**WHAT IS BEING ASKED**
Copy, without any alteration, the lines from the one that includes "Keep writing the" up to and including the one that includes "horizon', 'forest', kind='stuff')".

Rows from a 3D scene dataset

┌──

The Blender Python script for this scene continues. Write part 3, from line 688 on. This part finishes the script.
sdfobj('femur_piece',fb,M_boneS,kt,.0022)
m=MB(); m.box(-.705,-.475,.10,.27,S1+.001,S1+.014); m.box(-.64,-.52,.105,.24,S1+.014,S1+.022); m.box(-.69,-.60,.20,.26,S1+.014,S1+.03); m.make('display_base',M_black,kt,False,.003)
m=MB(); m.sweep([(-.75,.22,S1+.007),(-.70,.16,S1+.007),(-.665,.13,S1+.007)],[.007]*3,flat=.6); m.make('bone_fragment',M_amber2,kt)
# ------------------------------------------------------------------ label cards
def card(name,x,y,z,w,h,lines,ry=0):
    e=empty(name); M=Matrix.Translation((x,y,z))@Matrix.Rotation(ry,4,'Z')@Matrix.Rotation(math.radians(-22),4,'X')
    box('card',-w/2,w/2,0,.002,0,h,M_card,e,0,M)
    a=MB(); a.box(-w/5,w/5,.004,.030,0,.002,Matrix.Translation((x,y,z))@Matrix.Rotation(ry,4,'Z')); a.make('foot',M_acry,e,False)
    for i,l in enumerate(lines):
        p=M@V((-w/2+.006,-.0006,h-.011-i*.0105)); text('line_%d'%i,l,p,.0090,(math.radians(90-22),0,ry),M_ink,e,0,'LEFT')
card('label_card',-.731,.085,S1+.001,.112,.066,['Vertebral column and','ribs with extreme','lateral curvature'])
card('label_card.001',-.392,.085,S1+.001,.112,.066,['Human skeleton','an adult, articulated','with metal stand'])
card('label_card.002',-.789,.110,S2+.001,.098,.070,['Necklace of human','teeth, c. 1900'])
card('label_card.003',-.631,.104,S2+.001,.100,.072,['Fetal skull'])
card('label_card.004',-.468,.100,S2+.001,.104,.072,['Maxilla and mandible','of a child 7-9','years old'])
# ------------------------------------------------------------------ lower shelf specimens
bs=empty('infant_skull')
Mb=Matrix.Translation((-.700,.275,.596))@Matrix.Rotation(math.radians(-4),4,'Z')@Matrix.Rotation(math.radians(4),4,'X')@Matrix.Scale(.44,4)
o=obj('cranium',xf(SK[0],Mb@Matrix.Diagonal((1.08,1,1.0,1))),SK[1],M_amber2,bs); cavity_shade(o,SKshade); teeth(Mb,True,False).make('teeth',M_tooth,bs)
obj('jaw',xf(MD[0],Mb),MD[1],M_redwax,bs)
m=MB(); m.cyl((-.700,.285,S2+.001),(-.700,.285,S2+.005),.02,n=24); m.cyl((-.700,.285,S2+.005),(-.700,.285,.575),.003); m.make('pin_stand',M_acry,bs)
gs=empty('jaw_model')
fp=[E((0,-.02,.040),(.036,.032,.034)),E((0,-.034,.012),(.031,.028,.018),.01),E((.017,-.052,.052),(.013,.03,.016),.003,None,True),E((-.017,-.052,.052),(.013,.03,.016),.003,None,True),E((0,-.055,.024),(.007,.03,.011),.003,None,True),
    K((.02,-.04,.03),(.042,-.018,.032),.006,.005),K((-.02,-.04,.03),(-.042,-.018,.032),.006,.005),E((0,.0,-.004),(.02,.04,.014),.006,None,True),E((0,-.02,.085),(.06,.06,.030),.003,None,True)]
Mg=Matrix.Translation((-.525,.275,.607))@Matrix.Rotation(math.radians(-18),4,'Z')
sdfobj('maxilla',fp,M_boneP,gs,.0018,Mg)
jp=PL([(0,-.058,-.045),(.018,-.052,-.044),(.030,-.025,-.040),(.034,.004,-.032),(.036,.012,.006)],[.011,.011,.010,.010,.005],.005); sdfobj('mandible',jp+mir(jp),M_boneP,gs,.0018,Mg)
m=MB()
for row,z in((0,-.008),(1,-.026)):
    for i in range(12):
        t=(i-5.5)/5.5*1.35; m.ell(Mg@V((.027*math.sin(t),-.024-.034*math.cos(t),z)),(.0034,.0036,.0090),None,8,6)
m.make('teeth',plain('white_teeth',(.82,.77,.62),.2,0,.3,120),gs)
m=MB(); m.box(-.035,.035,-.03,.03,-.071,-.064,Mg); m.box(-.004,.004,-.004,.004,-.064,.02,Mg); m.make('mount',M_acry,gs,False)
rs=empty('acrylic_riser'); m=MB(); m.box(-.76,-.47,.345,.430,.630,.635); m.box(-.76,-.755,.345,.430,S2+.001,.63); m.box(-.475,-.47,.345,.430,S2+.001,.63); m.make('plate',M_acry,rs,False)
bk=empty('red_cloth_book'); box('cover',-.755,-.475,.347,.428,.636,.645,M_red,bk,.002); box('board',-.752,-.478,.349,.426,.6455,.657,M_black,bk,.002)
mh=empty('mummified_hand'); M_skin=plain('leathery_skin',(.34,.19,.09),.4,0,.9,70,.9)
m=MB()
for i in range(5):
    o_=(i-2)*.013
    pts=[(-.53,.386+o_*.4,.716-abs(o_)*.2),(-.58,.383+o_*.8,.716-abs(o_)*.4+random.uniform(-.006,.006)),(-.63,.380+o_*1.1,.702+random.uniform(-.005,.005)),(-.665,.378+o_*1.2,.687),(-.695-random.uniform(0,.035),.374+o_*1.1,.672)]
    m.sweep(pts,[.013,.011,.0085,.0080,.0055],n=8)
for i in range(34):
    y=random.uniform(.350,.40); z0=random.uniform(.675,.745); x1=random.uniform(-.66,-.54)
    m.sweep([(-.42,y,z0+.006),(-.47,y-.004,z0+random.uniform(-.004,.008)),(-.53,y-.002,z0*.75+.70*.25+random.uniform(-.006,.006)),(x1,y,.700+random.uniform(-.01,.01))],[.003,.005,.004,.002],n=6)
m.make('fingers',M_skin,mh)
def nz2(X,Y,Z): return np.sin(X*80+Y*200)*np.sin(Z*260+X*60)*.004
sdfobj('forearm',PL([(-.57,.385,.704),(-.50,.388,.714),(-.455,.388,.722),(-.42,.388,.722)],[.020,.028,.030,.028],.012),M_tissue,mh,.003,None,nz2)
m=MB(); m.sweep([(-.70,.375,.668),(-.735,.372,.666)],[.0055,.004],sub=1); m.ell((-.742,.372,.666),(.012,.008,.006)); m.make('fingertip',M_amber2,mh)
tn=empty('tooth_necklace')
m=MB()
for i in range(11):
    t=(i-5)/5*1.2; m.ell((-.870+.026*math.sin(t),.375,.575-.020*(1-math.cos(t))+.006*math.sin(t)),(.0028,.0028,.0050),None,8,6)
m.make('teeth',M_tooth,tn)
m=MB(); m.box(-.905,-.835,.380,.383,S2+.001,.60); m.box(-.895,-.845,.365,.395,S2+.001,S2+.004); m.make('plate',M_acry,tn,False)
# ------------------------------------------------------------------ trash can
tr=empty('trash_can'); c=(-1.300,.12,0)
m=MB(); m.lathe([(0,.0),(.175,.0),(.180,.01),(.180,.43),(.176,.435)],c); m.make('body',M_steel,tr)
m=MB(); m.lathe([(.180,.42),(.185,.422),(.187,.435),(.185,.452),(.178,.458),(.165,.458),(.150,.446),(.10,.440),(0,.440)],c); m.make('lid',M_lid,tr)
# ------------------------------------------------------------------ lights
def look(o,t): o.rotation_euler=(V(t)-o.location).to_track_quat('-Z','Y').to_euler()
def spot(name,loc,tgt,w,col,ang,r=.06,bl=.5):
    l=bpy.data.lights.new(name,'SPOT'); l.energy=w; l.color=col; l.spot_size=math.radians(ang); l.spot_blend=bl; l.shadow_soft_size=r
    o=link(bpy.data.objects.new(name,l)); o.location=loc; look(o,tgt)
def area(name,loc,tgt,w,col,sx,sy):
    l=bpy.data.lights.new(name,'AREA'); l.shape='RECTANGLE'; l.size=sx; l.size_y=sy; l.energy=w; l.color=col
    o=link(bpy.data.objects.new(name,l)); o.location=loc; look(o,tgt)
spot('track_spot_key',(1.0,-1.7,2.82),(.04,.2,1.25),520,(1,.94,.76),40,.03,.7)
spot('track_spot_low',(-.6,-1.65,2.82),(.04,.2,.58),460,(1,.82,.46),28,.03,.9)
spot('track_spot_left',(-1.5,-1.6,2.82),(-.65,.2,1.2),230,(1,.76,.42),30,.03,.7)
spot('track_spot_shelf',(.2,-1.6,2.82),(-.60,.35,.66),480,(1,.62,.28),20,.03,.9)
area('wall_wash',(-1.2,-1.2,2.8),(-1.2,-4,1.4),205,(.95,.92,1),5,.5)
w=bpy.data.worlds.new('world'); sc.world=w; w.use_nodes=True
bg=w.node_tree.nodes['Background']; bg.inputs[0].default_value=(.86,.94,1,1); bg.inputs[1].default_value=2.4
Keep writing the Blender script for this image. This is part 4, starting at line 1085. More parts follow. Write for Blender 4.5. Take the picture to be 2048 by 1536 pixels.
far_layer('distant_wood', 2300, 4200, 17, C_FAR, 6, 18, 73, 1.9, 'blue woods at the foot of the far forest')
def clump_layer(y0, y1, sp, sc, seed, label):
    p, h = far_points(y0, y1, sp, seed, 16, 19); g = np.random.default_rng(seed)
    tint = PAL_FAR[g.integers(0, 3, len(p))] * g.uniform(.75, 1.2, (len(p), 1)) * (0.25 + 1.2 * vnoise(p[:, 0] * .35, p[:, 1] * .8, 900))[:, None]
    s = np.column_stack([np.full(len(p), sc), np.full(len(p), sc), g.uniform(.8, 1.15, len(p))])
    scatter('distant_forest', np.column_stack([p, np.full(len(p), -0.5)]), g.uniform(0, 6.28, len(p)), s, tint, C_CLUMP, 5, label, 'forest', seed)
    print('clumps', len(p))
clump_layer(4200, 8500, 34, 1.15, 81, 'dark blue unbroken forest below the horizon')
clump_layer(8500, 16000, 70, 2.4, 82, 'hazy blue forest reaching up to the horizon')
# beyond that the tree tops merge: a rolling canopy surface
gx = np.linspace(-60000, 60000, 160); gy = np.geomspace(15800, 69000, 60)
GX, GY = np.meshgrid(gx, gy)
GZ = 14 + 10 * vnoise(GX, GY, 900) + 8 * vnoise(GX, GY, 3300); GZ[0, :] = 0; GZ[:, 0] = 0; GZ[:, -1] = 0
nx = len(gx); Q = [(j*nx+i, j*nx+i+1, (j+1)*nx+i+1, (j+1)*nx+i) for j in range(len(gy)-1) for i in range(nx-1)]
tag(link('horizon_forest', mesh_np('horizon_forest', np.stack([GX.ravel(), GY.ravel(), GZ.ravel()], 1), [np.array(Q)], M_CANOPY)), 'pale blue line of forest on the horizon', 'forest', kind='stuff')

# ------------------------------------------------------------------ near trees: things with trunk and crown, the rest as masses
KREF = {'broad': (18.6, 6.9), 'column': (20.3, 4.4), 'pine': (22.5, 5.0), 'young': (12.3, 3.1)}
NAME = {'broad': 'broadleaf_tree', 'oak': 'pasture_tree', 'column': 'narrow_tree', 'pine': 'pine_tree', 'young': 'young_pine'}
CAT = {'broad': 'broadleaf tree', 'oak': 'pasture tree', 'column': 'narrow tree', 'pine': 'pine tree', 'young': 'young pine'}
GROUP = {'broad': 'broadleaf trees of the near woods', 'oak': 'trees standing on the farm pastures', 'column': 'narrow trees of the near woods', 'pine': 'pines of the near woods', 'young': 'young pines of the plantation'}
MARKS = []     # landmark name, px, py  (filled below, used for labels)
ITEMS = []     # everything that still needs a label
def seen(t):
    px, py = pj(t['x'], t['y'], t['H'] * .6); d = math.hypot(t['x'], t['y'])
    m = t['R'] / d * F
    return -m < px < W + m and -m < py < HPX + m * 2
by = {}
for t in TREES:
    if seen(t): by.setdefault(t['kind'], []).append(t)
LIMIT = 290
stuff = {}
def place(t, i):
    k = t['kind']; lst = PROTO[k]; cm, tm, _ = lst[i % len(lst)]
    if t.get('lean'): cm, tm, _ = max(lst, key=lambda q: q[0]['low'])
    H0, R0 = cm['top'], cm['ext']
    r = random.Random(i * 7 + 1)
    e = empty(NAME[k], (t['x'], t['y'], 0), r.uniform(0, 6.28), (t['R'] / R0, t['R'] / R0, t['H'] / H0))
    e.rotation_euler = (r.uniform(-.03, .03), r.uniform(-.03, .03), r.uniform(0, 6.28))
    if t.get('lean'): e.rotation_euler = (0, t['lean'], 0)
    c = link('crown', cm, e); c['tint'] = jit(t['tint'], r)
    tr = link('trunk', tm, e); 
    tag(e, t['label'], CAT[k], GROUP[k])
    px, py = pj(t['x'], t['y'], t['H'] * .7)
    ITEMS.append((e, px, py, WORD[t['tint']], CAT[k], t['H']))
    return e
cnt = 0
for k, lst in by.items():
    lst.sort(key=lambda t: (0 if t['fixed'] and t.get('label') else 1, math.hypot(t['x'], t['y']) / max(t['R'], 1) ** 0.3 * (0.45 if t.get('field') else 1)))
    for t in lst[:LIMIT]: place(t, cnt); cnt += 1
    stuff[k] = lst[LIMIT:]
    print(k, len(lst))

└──

**SOLVED PROBLEM**
Keep writing the Blender script for this image. This is part 4, starting at line 1085. More parts follow. Write for Blender 4.5. Take the picture to be 2048 by 1536 pixels.
far_layer('distant_wood', 2300, 4200, 17, C_FAR, 6, 18, 73, 1.9, 'blue woods at the foot of the far forest')
def clump_layer(y0, y1, sp, sc, seed, label):
    p, h = far_points(y0, y1, sp, seed, 16, 19); g = np.random.default_rng(seed)
    tint = PAL_FAR[g.integers(0, 3, len(p))] * g.uniform(.75, 1.2, (len(p), 1)) * (0.25 + 1.2 * vnoise(p[:, 0] * .35, p[:, 1] * .8, 900))[:, None]
    s = np.column_stack([np.full(len(p), sc), np.full(len(p), sc), g.uniform(.8, 1.15, len(p))])
    scatter('distant_forest', np.column_stack([p, np.full(len(p), -0.5)]), g.uniform(0, 6.28, len(p)), s, tint, C_CLUMP, 5, label, 'forest', seed)
    print('clumps', len(p))
clump_layer(4200, 8500, 34, 1.15, 81, 'dark blue unbroken forest below the horizon')
clump_layer(8500, 16000, 70, 2.4, 82, 'hazy blue forest reaching up to the horizon')
# beyond that the tree tops merge: a rolling canopy surface
gx = np.linspace(-60000, 60000, 160); gy = np.geomspace(15800, 69000, 60)
GX, GY = np.meshgrid(gx, gy)
GZ = 14 + 10 * vnoise(GX, GY, 900) + 8 * vnoise(GX, GY, 3300); GZ[0, :] = 0; GZ[:, 0] = 0; GZ[:, -1] = 0
nx = len(gx); Q = [(j*nx+i, j*nx+i+1, (j+1)*nx+i+1, (j+1)*nx+i) for j in range(len(gy)-1) for i in range(nx-1)]
tag(link('horizon_forest', mesh_np('horizon_forest', np.stack([GX.ravel(), GY.ravel(), GZ.ravel()], 1), [np.array(Q)], M_CANOPY)), 'pale blue line of forest on the horizon', 'forest', kind='stuff')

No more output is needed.